The order of things at the judicial inquiry hearings will be a little different when it comes time for Edwin Houghton to testify.
Houghton, the former president and CEO of Collus, director of public works and engineering for the town, and later acting CAO of Collingwood, is due to testify next at the inquiry hearing.
Typically, each witness is examined first by the inquiry counsel (Kate McGrann or John Mather).

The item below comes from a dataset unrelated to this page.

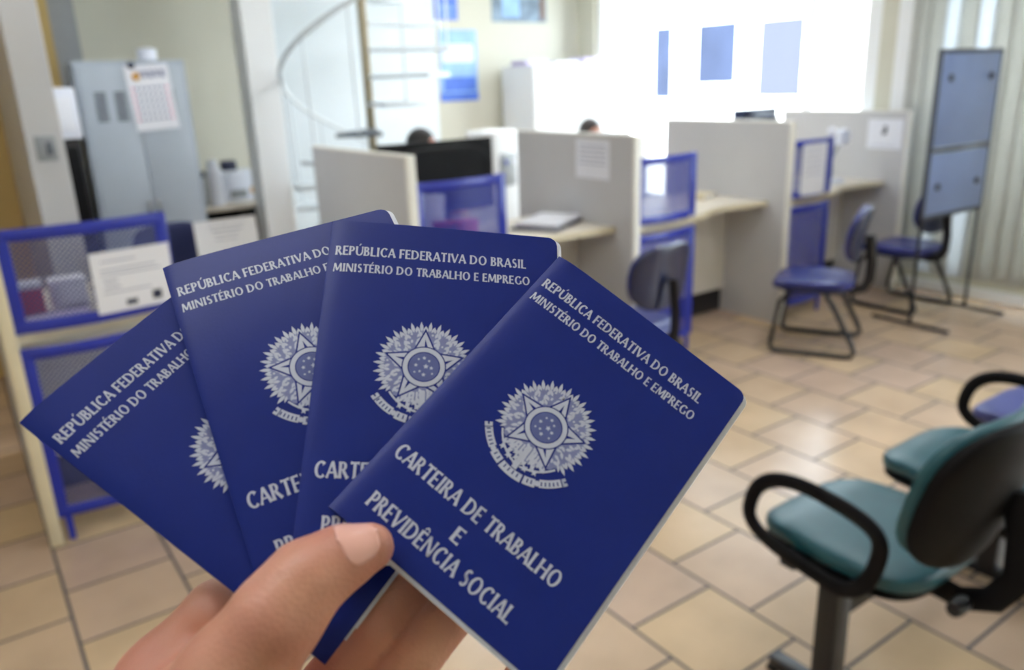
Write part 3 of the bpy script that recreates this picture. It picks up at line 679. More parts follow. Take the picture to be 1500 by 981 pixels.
# ------------------------------------------------------------------ implicit surfaces for bodies
def surface_nets(F_, lo, h):
    """naive surface nets of the zero level of F_ (numpy grid)"""
    ins = F_ < 0; nx, ny, nz = F_.shape
    c = np.zeros((nx-1, ny-1, nz-1), np.int8)
    for a in (0, 1):
        for b in (0, 1):
            for d in (0, 1): c += ins[a:nx-1+a, b:ny-1+b, d:nz-1+d]
    act = (c > 0) & (c < 8); idx = np.argwhere(act)
    pos = np.zeros((len(idx), 3)); cnt = np.zeros(len(idx))
    corners = [(a, b, d) for a in (0, 1) for b in (0, 1) for d in (0, 1)]
    I, J, K = idx.T
    for p in corners:
        for ax in range(3):
            if p[ax] == 0:
                q = list(p); q[ax] = 1
                f0 = F_[I+p[0], J+p[1], K+p[2]]; f1 = F_[I+q[0], J+q[1], K+q[2]]
                mk = (f0 < 0) != (f1 < 0); t = np.where(mk, f0/np.where(mk, f0-f1, 1), 0)
                pt = np.tile(np.array(p, float), (len(idx), 1)); pt[:, ax] += t
                pos += np.where(mk[:, None], pt, 0); cnt += mk
    verts = (idx+pos/cnt[:, None])*h+np.array(lo)
    vid = -np.ones(act.shape, np.int64); vid[I, J, K] = np.arange(len(idx))
    faces = []
    for ax in range(3):
        o1, o2 = [(1, 2), (2, 0), (0, 1)][ax]
        sl = [slice(None)]*3; sl2 = [slice(None)]*3; sl[ax] = slice(0, -1); sl2[ax] = slice(1, None)
        s0 = ins[tuple(sl)]; s1 = ins[tuple(sl2)]
        e = np.argwhere(s0 != s1); e = e[(e[:, o1] > 0) & (e[:, o2] > 0) & (e[:, o1] < F_.shape[o1]-1) & (e[:, o2] < F_.shape[o2]-1)]
        fl = s0[tuple(e.T)]
        def g(d1, d2):
            q = e.copy(); q[:, o1] -= d1; q[:, o2] -= d2; return vid[tuple(q.T)]
        quad = np.stack([g(1, 1), g(0, 1), g(0, 0), g(1, 0)], 1)
        quad = np.where(fl[:, None], quad, quad[:, ::-1]); faces.append(quad)
    fc = np.concatenate(faces); fc = fc[(fc >= 0).all(1)]
    return verts, fc
def smin(a, b, k):
    hh = np.clip(.5+.5*(b-a)/k, 0, 1); return b*(1-hh)+a*hh-k*hh*(1-hh)
def cone_sdf(G, a, b, ra, rb):
    a = np.array(a, np.float32); b = np.array(b, np.float32); d = b-a
    t = np.clip(((G-a)@d)/max(d@d, 1e-12), 0, 1); return np.linalg.norm(G-a-t[..., None]*d, axis=-1)-(ra+(rb-ra)*t)
def ell_sdf(G, c, r):
    q = (G-np.array(c, np.float32))/np.array(r, np.float32); l = np.linalg.norm(q, axis=-1); l2 = np.linalg.norm(q/np.array(r, np.float32), axis=-1)
    return l*(l-1)/np.maximum(l2, 1e-6)
def sdf_mesh(prims, h, pad=.012):
    """prims: (kind, args, blend) ; returns verts, faces"""
    P = []
    for kd, ar, k in prims:
        if kd == 'c': P += [np.array(ar[0])-ar[2], np.array(ar[0])+ar[2], np.array(ar[1])-ar[3], np.array(ar[1])+ar[3]]
        elif kd == 'e': P += [np.array(ar[0])-np.array(ar[1]), np.array(ar[0])+np.array(ar[1])]
    P = np.array(P); lo = P.min(0)-pad; hi = P.max(0)+pad; n = np.ceil((hi-lo)/h).astype(int)+1
    F_ = np.full(n, 1.0, np.float32)
    for kd, ar, k in prims:
        if kd == 'c': b0 = np.minimum(np.array(ar[0])-ar[2], np.array(ar[1])-ar[3]); b1 = np.maximum(np.array(ar[0])+ar[2], np.array(ar[1])+ar[3])
        else: b0 = np.array(ar[0])-np.array(ar[1]); b1 = np.array(ar[0])+np.array(ar[1])
        m_ = abs(k)*1.5+2*h+.004
        i0 = np.clip(((b0-m_-lo)/h).astype(int), 0, n-1); i1 = np.clip(((b1+m_-lo)/h).astype(int)+2, 1, n)
        sl = tuple(slice(i0[i], i1[i]) for i in range(3))
        G = np.stack(np.meshgrid(*[(lo[i]+h*np.arange(i0[i], i1[i])).astype(np.float32) for i in range(3)], indexing='ij'), -1)
        D = cone_sdf(G, *ar) if kd in ('c',) else ell_sdf(G, *ar)
        if k >= 0: F_[sl] = smin(F_[sl], D, max(k, 1e-4))
        else: F_[sl] = -smin(-F_[sl], D, -k)            # smooth carve
    return surface_nets(F_, lo, h)

# ------------------------------------------------------------------ seated staff behind the booths
def seated(label, loc, rz, hairmat, shirtmat, nod):
    o = thing('person', label, 'person', loc, rz)
    # local +Y is where the person faces; origin on the floor
    zc = 1.265; hy = .05+nod*.05
    body = [('e', ((0, 0, .56), (.17, .13, .12)), 0), ('e', ((0, .0, .74), (.155, .11, .17)), .05), ('e', ((0, .01, .93), (.18, .105, .15)), .05),
            ('c', ((0, .0, 1.0), (0, .025, 1.14), .062, .052), .03), ('c', ((-.15, 0, 1.0), (.15, 0, 1.0), .055, .055), .04),
            ('e', ((0, hy, zc), (.073, .092, .105)), .015), ('e', ((0, hy+.045, zc-.055), (.05, .05, .05)), .02), ('e', ((0, hy+.1, zc-.02), (.014, .02, .022)), .01),
            ('e', ((-.076, hy-.005, zc-.01), (.012, .022, .032)), .006), ('e', ((.076, hy-.005, zc-.01), (.012, .022, .032)), .006),
            ('e', ((0, hy+.088, zc-.055), (.022, .01, .007)), .006)]
    for s in (-1, 1):
        body += [('c', ((s*.19, 0, .99), (s*.22, .05, .74), .05, .04), .03), ('c', ((s*.22, .05, .74), (s*.13, .30, .885), .04, .028), .02),
                 ('c', ((s*.13, .30, .885), (s*.11, .37, .885), .028, .03), .02), ('c', ((s*.09, .02, .53), (s*.1, .43, .52), .085, .06), .04), ('c', ((s*.1, .43, .52), (s*.1, .46, .1), .06, .04), .03), ('c', ((s*.1, .44, .05), (s*.1, .58, .04), .042, .034), .02)]
        for q in range(4): body += [('c', ((s*(.085+.018*q), .385, .885), (s*(.08+.019*q), .45-.008*abs(q-1.5), .876), .010, .0075), .008)]
        body += [('c', ((s*.085, .36, .885), (s*.05, .41, .88), .011, .008), .01)]
    v, f = sdf_mesh(body, .0095, .02)
    MB().add(v, f).build('body', M['skin'], o, angle=3)
    sh = [('e', ((0, 0, .56), (.177, .137, .12)), 0), ('e', ((0, .0, .74), (.162, .117, .17)), .05), ('e', ((0, .01, .93), (.187, .112, .15)), .05), ('c', ((-.15, 0, 1.0), (.15, 0, 1.0), .061, .061), .04), ('c', ((0, 0, 1.0), (0, .01, 1.07), .07, .058), .03)]
    for s in (-1, 1): sh += [('c', ((s*.19, 0, .99), (s*.22, .05, .74), .057, .047), .03), ('c', ((s*.22, .05, .74), (s*.14, .27, .87), .047, .036), .02)]
    v, f = sdf_mesh(sh, .0095, .02); MB().add(v, f).build('shirt', shirtmat, o, angle=3)
    tr = []
    for s in (-1, 1): tr += [('e', ((0, 0, .53), (.182, .142, .1)), .03), ('c', ((s*.09, .02, .53), (s*.1, .43, .52), .092, .067), .04), ('c', ((s*.1, .43, .52), (s*.1, .46, .12), .067, .052), .03)]
    v, f = sdf_mesh(tr, .0095, .02); MB().add(v, f).build('trousers', M['trousers'], o, angle=3)
    hr = [('e', ((0, hy-.014, zc+.022), (.083, .097, .098)), 0), ('e', ((0, hy-.05, zc-.03), (.072, .058, .08)), .02), ('e', ((0, hy+.085, zc-.045), (.075, .06, .075)), -.015)]
    v, f = sdf_mesh(hr, .006, .02); MB().add(v, f).build('hair', hairmat, o, angle=3)
    st = thing('office_chair', 'office chair under the '+label.split(' seated')[0], 'chair', loc, rz)
    MB().superq((0, .06, .41), (.23, .23, .035), .5, .45).build('seat', M['fabric'], st)
    MB().superq((0, -.2, .72), (.2, .03, .16), .6, .5).build('backrest', M['fabric'], st)
    MB().tube([(0, -.1, .38), (0, -.25, .4), (0, -.245, .7)], 1, 8, flat=(.03, .01), up=(1, 0, 0)).build('back_support', M['black'], st)
    MB().lathe([(0, .05), (.04, .05), (.04, .1), (.025, .12), (.025, .36), (.08, .38), (0, .38)], 16).build('gas_column', M['black'], st)
    for k in range(5):
        a = k*2*math.pi/5; c_, s_ = math.cos(a), math.sin(a)
        MB().tube([(.03*c_, .03*s_, .1), (.27*c_, .27*s_, .065)], [.022, .014], 8).lathe([(0, 0), (.022, .006), (.026, .026), (.02, .048), (0, .055)], 10, (.27*c_, .27*s_, 0)).build('star_leg', M['black'], st)
seated('person with black hair seated behind the wide black monitor', (2.49, 4.62, .03), math.pi+.5, M['hair'], M['shirt'], .6)
seated('person with dark brown hair seated behind the notice partition', (4.15, 4.86, 0), math.pi-.1, M['hair2'], M['shirt2'], .3)

# ------------------------------------------------------------------ the fan of booklets, in real metres in front of the lens
def cw(p): return EYEP + p[0]*RX - p[1]*UP + p[2]*FW          # (right, down, forward) -> world
BN = np.array([-.151, .412, .899]); BN /= np.linalg.norm(BN); BT = np.array([.0199, -.035, .344]); BW, BH, BTH = .098, .1425, .0031
def on_plane(px, py, off, n=None, pt=None):
    d = np.array([(px-750)/FPX, (py-490.5)/FPX, 1.0])
    return d*((BN@BT+off)/(BN@d)) if n is None else d*((n@pt)/(n@d))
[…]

However, Houghton has received permission from Associate Chief Justice Frank Marrocco, the commissioner of the hearing, to start his testimony with examination by his own lawyer, Fred Chenoweth.
According to Chenoweth, the switch in order is a “matter of personal preference.”
Inquiry counsel will still be able to cross-examine Houghton while he is on the witness stand, but Chenoweth will be the first to examine Houghton on the stand.
In Houghton’s application to have chief examination undertaken by Chenoweth instead of inquiry counsel, he included an affidavit with information supporting his request.
In his statement, Houghton said he is concerned about the potential of a notice of misconduct being issued to him by the commission.
“I would wish to have the benefit of full procedural fairness, including the right to have my evidence led by my own counsel,” said Houghton in his affidavit.
A notice of misconduct is a confidential memo issued to an individual over the course of an inquiry to let them know the commissioner - in the final report at the close of the inquiry - may comment adversely on the conduct of a person, corporation, institution or government in the final report.
The Ontario Public Inquiries Act states the commission cannot conclude there has been a misconduct by a person unless the inquiry provides reasonable notice of the possible finding and a summary of the evidence to support that possible finding.
The inquiry must therefore provide the allegations of misconduct to the person the allegations refer to, in order to allow that person to present evidence responding to the allegations.
The notice must also include reference to the evidence that led to the alleged misconduct.
Ronda Bessner, a senior legal analyst at five public inquiries - including the Walkerton Inquiry - co-authored a book titled Public Inquiries In Canada: Law and Practice.
In it, she writes commissioners of public inquiries are “prohibited from making findings of civil or criminal liability.”
Later, the book states a commissioner can make findings of fact, but in the interest of procedural fairness, those findings need to be fully-tested and those involved in the findings must have a chance to address the information and evidence that led the commissioner to a misconduct finding.
The notice of misconduct is confidential, so it is unknown whether the Collingwood Judicial Inquiry has or will issue a notice of misconduct to Houghton.
Findings of misconduct that remain - in the eyes of the commissioner - necessary will be included in the final report at the close of the Collingwood Judicial Inquiry. The final report will be public.
Today, John Glicksman, former chief financial officer of PowerStream is on the stand for cross-examination. At the conclusion of his testimony, Houghton will take the stand. There is no hearing on Wednesday and Thursday, but it will resume Friday, June 7 at 9 a.m.